**YOUR GOAL**
Print out every line, exactly as written.
• • •
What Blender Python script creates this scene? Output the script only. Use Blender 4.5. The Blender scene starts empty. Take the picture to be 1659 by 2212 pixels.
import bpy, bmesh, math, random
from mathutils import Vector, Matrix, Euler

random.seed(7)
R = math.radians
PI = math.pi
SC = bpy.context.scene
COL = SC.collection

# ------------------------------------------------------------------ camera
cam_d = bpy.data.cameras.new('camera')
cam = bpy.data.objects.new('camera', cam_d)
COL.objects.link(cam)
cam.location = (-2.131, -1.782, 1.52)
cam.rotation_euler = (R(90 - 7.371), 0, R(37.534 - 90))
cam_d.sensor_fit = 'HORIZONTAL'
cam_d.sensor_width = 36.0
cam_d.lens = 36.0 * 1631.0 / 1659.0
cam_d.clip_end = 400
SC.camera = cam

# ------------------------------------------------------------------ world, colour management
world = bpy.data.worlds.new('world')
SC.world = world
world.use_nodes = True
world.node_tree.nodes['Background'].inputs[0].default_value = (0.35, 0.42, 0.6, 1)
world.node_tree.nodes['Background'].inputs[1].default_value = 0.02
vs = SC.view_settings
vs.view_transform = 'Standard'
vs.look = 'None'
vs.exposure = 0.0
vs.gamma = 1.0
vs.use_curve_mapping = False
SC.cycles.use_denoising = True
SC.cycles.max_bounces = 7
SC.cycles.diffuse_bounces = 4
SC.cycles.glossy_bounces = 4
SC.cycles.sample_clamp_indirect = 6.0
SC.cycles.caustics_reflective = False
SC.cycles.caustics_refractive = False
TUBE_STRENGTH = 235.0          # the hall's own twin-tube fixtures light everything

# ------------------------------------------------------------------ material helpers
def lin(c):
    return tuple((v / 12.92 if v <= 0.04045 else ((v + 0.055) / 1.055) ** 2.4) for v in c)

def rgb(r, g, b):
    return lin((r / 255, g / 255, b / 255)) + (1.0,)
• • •
**RESPONSE FOR THIS EXERCISE**
What Blender Python script creates this scene? Output the script only. Use Blender 4.5. The Blender scene starts empty. Take the picture to be 1659 by 2212 pixels.
import bpy, bmesh, math, random
from mathutils import Vector, Matrix, Euler

random.seed(7)
R = math.radians
PI = math.pi
SC = bpy.context.scene
COL = SC.collection

# ------------------------------------------------------------------ camera
cam_d = bpy.data.cameras.new('camera')
cam = bpy.data.objects.new('camera', cam_d)
COL.objects.link(cam)
cam.location = (-2.131, -1.782, 1.52)
cam.rotation_euler = (R(90 - 7.371), 0, R(37.534 - 90))
cam_d.sensor_fit = 'HORIZONTAL'
cam_d.sensor_width = 36.0
cam_d.lens = 36.0 * 1631.0 / 1659.0
cam_d.clip_end = 400
SC.camera = cam

# ------------------------------------------------------------------ world, colour management
world = bpy.data.worlds.new('world')
SC.world = world
world.use_nodes = True
world.node_tree.nodes['Background'].inputs[0].default_value = (0.35, 0.42, 0.6, 1)
world.node_tree.nodes['Background'].inputs[1].default_value = 0.02
vs = SC.view_settings
vs.view_transform = 'Standard'
vs.look = 'None'
vs.exposure = 0.0
vs.gamma = 1.0
vs.use_curve_mapping = False
SC.cycles.use_denoising = True
SC.cycles.max_bounces = 7
SC.cycles.diffuse_bounces = 4
SC.cycles.glossy_bounces = 4
SC.cycles.sample_clamp_indirect = 6.0
SC.cycles.caustics_reflective = False
SC.cycles.caustics_refractive = False
TUBE_STRENGTH = 235.0          # the hall's own twin-tube fixtures light everything

# ------------------------------------------------------------------ material helpers
def lin(c):
    return tuple((v / 12.92 if v <= 0.04045 else ((v + 0.055) / 1.055) ** 2.4) for v in c)

def rgb(r, g, b):
    return lin((r / 255, g / 255, b / 255)) + (1.0,)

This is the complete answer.